Don't worry.... this blog isn't going to become a baby blog. Because I know all too well that though some of you may really want to be happy for us, the pain of your loss is still too fresh. I know that. I get it. I'm not upset. So I just want you to know that this will still be a safe place; no posts on pregnancy updates every week. I promise. I am going to start writing to my rainbow and may share that, but I also may keep it private. I haven't decided yet. If I choose to share, I'll let you know.

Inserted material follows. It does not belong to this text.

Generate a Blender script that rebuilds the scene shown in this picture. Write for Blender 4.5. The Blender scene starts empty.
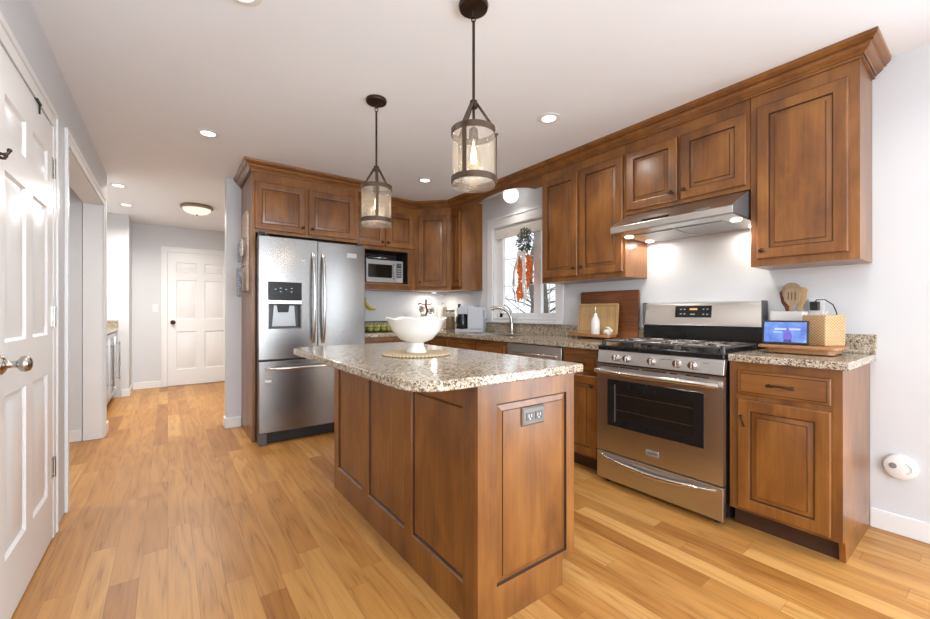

Whew... that was a long one. 1300+ words. I haven't written that much since Ozark! (OK, not true.) While there may be a few uncertainties right now (Where will our baby be born? Will s/he be ok? Where will we live? How will we move our cats across the country??? When/where will we find new jobs?), they are nothing more than a few welcomed sprinkles. We are choosing to dance in this rain, and keep our eyes focused on the Son, the bringer of peace and new life. We'd love your prayers, and would love to pray for you too, as I know we're not the only ones experiencing some clouds right now. Love you all.
Oh... and just for fun (and because I LOVE the ladies I work with, especially Kelli who gave me an ultrasound today) I thought I'd share some video with you. :)
Somewhere over the rainbow, skies are blue, and the dreams that you dare to dream really do come true.